The fact that the returns on the investments recommended by the harvesting proponents are not guaranteed or even predictable compounds the primary deception in these schemes, which is that real estate values always move upward.

Granted, throughout the few years before the real estate bubble burst, the values assigned to real estate moved predictably higher. However, the assigned values were often determined by the amount of money an advisor suggested the owner harvest and invest in the financial product he or she had for sale. Add to that the painfully unethical behavior of the mortgage industry granting loans to enhance the compensation of executives and brokers in that industry and the outcome was predictable.

The wholesale failure of financial Behemoths like Freddie, Fannie, Lehman, and so on is proof positive that the actual values of real property were artificially inflated to accomodate harvesting equity and other schemes designed to move money from the pocketbooks of American families into the coffers of corrupt Behemoths.

Eurekonomics: The return of common sense

Let's turn the equity harvesting scheme on its head.

First, I have known many wealthy people. I have known some who harvested equity from their homes and business properties. I have known not even one that became wealthy by harvesting equity; however, I have known some that became paupers by doing so.

The wealthy people that have commented on or reported about this concept have harvested equity only when they could guarantee that the use to which they put the money converted from equity would return more than the cost of converting the equity. In their decision-making, it was always more important to avoid or minimize risk than to hope for returns. They used harvested equity to get richer without risk, not to get rich in the first place.

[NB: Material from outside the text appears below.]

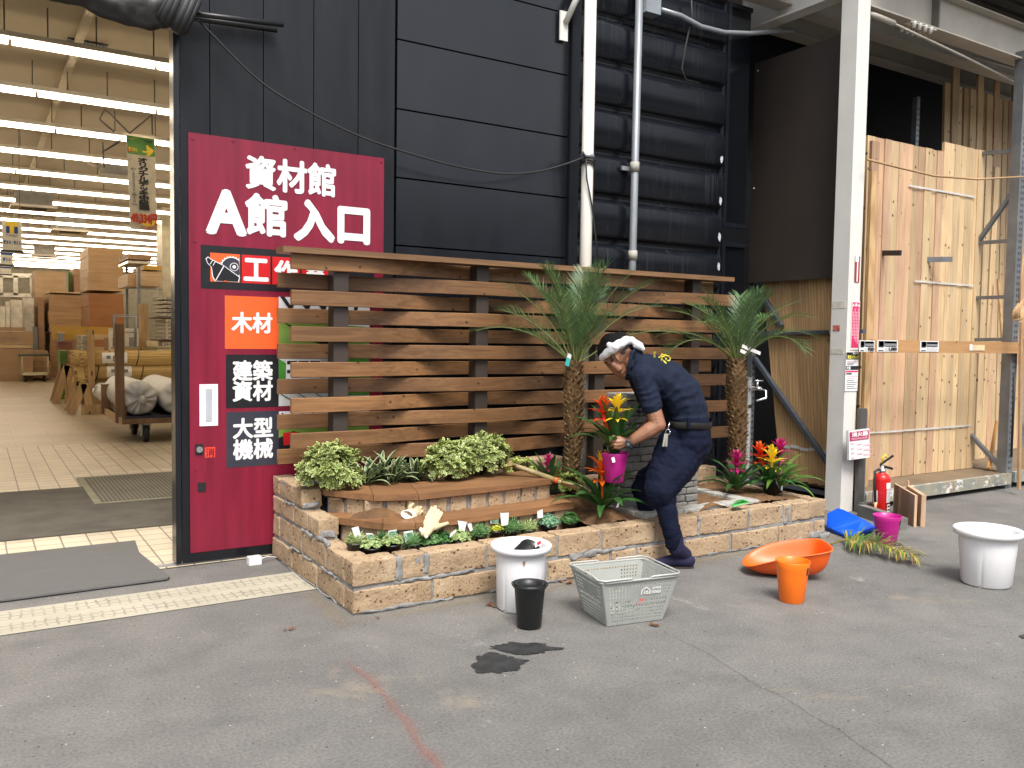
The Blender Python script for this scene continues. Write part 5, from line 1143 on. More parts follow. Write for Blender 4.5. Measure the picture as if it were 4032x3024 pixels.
g_dark = [leafmat('sedum_dark', (.05, .15, .035), .3), leafmat('sedum_dark2', (.06, .15, .03), .3)]; g_blue = [leafmat('sedum_blue', (.15, .29, .17), .3), leafmat('sedum_blue2', (.09, .21, .11), .3)]; g_yel = [leafmat('sedum_yellow', (.52, .52, .04), .2), leafmat('sedum_yellow2', (.30, .36, .04), .2)]
c5 = lambda a, b_: (1000 + a / 1.58, 1650 + b_ / 1.58)
pots = [(632, 772, 4.475, .040, g_pale, 1, 'pale sedum pot in the planter corner with a blank white tag'), (730, 803, 4.425, .052, g_pale, 0, 'pale sedum pot nearest the front wall with a brownish picture tag'), (860, 782, 4.44, .052, g_pale, 0, 'pale sedum pot with a green and white picture tag'),
        (800, 770, 4.52, .035, g_dark, 1, 'dark fine sedum half hidden behind the pale picture tag pots'), (985, 778, 4.455, .050, g_mid, 1, 'fine green sedum pot with a blue bottomed picture tag'), (1085, 778, 4.47, .060, g_mid, 2, 'trailing green sedum pot under the hanging glove'), (1165, 765, 4.49, .048, g_dark, 2, 'dark green leafy sedum pot right of the glove'),
        (1275, 757, 4.48, .056, g_pale, 2, 'pale leafy sedum pot with a broad white tag'), (1400, 720, 4.49, .054, g_mid, 1, 'feathery blue green sedum pot left of the yellow one'), (1505, 695, 4.50, .036, g_yel, 0, 'bright yellow sedum pot in the middle of the row'), (1600, 690, 4.49, .056, g_mid, 1, 'feathery green sedum pot right of the yellow one'), (1705, 688, 4.50, .048, g_pale, 1, 'light feathery sedum pot with a stray leaf'),
        (1835, 668, 4.49, .062, g_blue, 0, 'large blue green rosette sedum pot'), (1965, 645, 4.50, .050, g_dark, 2, 'dark ferny sedum pot at the right end of the row')]
sed = []
for (a, b_, y, r_, mt, st, lab) in pots:
    y += .035; p = PY(*c5(a, b_), y); sed.append((sedum(lab, p.x, y, min(p.z + .006, .36), r_, mt, {0: 240, 1: 120, 2: 190}[st], 1.0, st), p))
pic_m = plain('tag_picture', (.18, .33, .20), .5, 0, .9, 70)
def stick(i, corners, m2=None, blue=False):
    t, p = sed[i]; y = p.y - .022; q = [PY(*c5(*c), y) for c in corners]
    solid('plant_tag', paper, t, lambda b: b.prism([(k, 0) for k in range(len(q))], lambda k, _: q[int(k)], (0, .0012, 0)))
    if m2:
        cx = sum(v.x for v in q) / len(q); cz = sum(v.z for v in q) / len(q)
        solid('tag_picture', m2, t, lambda b: b.prism([(k, 0) for k in range(len(q))], lambda k, _: Vector((cx + (q[int(k)].x - cx) * .9, y - .003, cz + (q[int(k)].z - cz) * .78)), (0, .001, 0)))
stick(0, [(640, 768), (672, 755), (650, 668), (607, 678)]); stick(1, [(713, 770), (765, 775), (738, 712), (697, 710)], pic_m); stick(2, [(840, 738), (878, 742), (890, 688), (835, 695)], pic_m); stick(4, [(945, 775), (1000, 775), (988, 693), (930, 702)], pic_m)
stick(7, [(1285, 720), (1305, 718), (1325, 640), (1267, 632)]); stick(7, [(1212, 745), (1255, 705), (1258, 685), (1225, 710)]); stick(8, [(1345, 700), (1362, 690), (1345, 620), (1320, 635)]); stick(9, [(1472, 650), (1520, 650), (1525, 600), (1467, 602)], pic_m); stick(10, [(1540, 665), (1583, 660), (1585, 582), (1532, 585)]); stick(12, [(1765, 618), (1800, 612), (1795, 562), (1762, 575)])

# ---------------------------------------------------------------- palms
palm_l = leafmat('palm_leaf', (.078, .148, .052), .45, .4, .2); palm_r = leafmat('palm_rachis', (.16, .20, .06), .3); fib = plain('palm_fibre', (.115, .068, .030), .9, 0, .55, 18, .8, 60, .2, (1, 1, .6)); scale_m = plain('palm_leaf_base', (.25, .165, .08), .85, 0, .5, 30)
def palm(label, base, top, r0, r1, fronds, tagfn=None):
    t = thing('palm_tree', label, 'palm tree', base, 'potted date palms in the planter'); base, top = Vector(base), Vector(top); H = top.z - base.z
    def ax(f): return base.lerp(top, f) + Vector((.012 * math.sin(f * 5), 0, 0))
    def rad(f): return (r0 + (r1 - r0) * min(1, f * 1.3)) * (1 - max(0, f - .82) * 1.6) * (1 + .06 * noise.noise(Vector((f * 9, r0 * 50, 0))))
    b = MB(); b.tube([ax(i / 22) for i in range(23)], [rad(i / 22) for i in range(23)], 16, mi=0)
    n = 300
    for i in range(n):
        f = (i + .5) / n * .99; a = i * 2.39996; c = ax(f); r_ = rad(f); d = Vector((math.cos(a), math.sin(a), 0)); s_ = Vector((-d.y, d.x, 0)); k = random.uniform(.7, 1.25)
        A = c + d * r_ * .93; tip = A + d * .024 * k + Vector((0, 0, .030 * k)) + s_ * random.uniform(-.010, .010); wv = .014 * k
        for q in ([A - s_ * wv, A + s_ * wv, tip + s_ * wv * .25, tip - s_ * wv * .25], [A - s_ * wv, tip - s_ * wv * .25, A + Vector((0, 0, .018)) - s_ * wv], [A + s_ * wv, A + Vector((0, 0, .018)) + s_ * wv, tip + s_ * wv * .25]): b.face(q, mi=1 if random.random() < .55 else 0)
        if random.random() < .6: b.tube([A, A + d * .02 + Vector((0, 0, random.uniform(-.03, .01))), A + d * .032 + Vector((random.uniform(-.02, .02), 0, random.uniform(-.05, .0)))], [.0016, .0011, .0006], 3, mi=0, caps=False)
    b.done('trunk', [fib, scale_m], t)
    b = MB()
    for (az, L, e0, e1, wdt) in fronds:
        ca, sa = math.cos(az), math.sin(az); p = top + Vector((ca * .02, sa * .02, -.03)); side = Vector((-sa, ca, 0)); pts = []; N = 26
        for i in range(N + 1):
            s = i / N; e = R(e0 + (e1 - e0) * s ** 1.5); d = Vector((ca * math.cos(e), sa * math.cos(e), math.sin(e))); up = Vector((-ca * math.sin(e), -sa * math.sin(e), math.cos(e))); pts.append((p.copy(), d, up)); p = p + d * (L / N)
        b.tube([q[0] for q in pts], [.0065 * (1 - .8 * i / N) + .001 for i in range(N + 1)], 5, mi=1)
        for i in range(5, N + 1):
            q, d, up = pts[i]; s = i / N; ll = wdt * math.sin(math.pi * min(1, max(.10, (s - .06) * .95))) ** .6 * random.uniform(.85, 1.1)
            for h in range(2 if i < N else 1):
                q2 = q + d * (L / N) * (.5 * h)
                for sg in (-1, 1):
                    dir_ = (side * sg * (.85 - .25 * s) + d * (.70 + .5 * s) + up * (.38 + random.uniform(-.3, .2))).normalized(); wn = dir_.cross(up).normalized() * (.0026 + .0012 * random.random()); m1 = q2 + dir_ * ll * .5 + Vector((0, 0, -.004)); m2 = q2 + dir_ * ll + Vector((0, 0, -.018 * random.random() - ll * .10))
                    b.face([q2 - wn * .4, q2 + wn * .4, m1 + wn, m1 - wn], 0); b.face([m1 - wn, m1 + wn, m2], 0)
    b.done('fronds', [palm_l, palm_r], t)
    if tagfn: tagfn(t)
    return t
def spread_fr(n, L0, L1, seed, ea=(86, 68), eb=(62, -5), w_=.17):
    rd = random.Random(seed); out = []
    for i in range(n):
        f = (i + .5) / n; out.append((i * 2.39996 + rd.uniform(-.2, .2), L0 + (L1 - L0) * min(1, f * 1.4) * rd.uniform(.9, 1.08), ea[0] + (eb[0] - ea[0]) * f + rd.uniform(-4, 4), ea[1] + (eb[1] - ea[1]) * f ** .9 + rd.uniform(-6, 6), w_ * rd.uniform(.85, 1.1)))
    return out
def tagA(t):
    q = [PY(2236, 1390, 4.90), PY(2250, 1398, 4.90), PY(2240, 1444, 4.90), PY(2225, 1438, 4.90)]
    o = solid('plant_tag', plain('teal_tag', (.05, .45, .42), .4), t, lambda b: b.prism([(i, 0) for i in range(4)], lambda i, _: q[int(i)], (0, .002, 0)))
    solid('tag_top', paper, o, lambda b: b.prism([(i, 0) for i in range(4)], lambda i, _: (q[0], q[1], q[1].lerp(q[2], .35), q[0].lerp(q[3], .35))[int(i)] + Vector((0, -.002, 0)), (0, .001, 0)))
    solid('tag_stalk', palm_r, t, lambda b: b.tube([PY(2225, 1398, 4.9), PY(2243, 1392, 4.9), PY(2262, 1420, 4.93)], .003, 5))
palm('slim date palm left of the gardener with a teal tag on its trunk', (3.62, 4.95, .40), (3.645, 4.95, 1.345), .045, .070, spread_fr(20, .72, .80, 3, (88, 66), (38, -28), .21), tagA)
def tagB(t):
    for (u0, v0, u1, v1) in ((2922, 1362, 2994, 1392), (2916, 1380, 2940, 1392)):
        a, c = PY(u0, v0, 4.86), PY(u1, v1, 4.86); solid('strip_tag', paper, t, lambda b: b.bar(a, c, .002, .028, up=(0, 0, 1)))
palm('drooping date palm right of the gardener with white strip tags', (5.31, 4.95, .40), (5.28, 4.95, 1.36), .062, .083, spread_fr(18, .62, .78, 11, (86, 48), (36, -55), .20), tagB)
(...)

Conversely, even considering minimal risk investments, few of the wealthiest people I have encountered over the past four decades of my career would ever consider placing a mortgage on their paid-for personal property, least of all their residences. They worked diligently for decades to pay off their mortgages and protect their personal assets from business failures and legal actions. Why would they ever want to put those assets at risk?

What common sense program would ever warrant taking the chance that the family home would be lost to some investment that promises only that it promises nothing. What about a greater return? Think about it. Is there a rate of return that is worth more than peace of mind?

If you would have a strategy regarding equity harvesting, why not consider harvesting equity from a source that you control and using it to pay off your mortgage and eliminate interest payments to the Behemoths? Why not first build and then harvest the equity from your cash value life insurance policies, use it to reduce and eliminate debt to others, and repay the low or no cost policy loans so you can do it again and again? Why not learn how to be the bank?

This is the inverse approach to risking everything you own to get an impossible maybe. It is a way certain to reduce and eventually eliminate debt to others and guarantee that the equity you build in your home, your other personal property, and the cash values in your life insurance policies remain under your control.

Finally, the most powerful argument for this approach is that it has been tried, tested, and proven over many lifetimes and generations. It works in good times and bad. It allows you to grow rich without risk, and secure wealth without worry.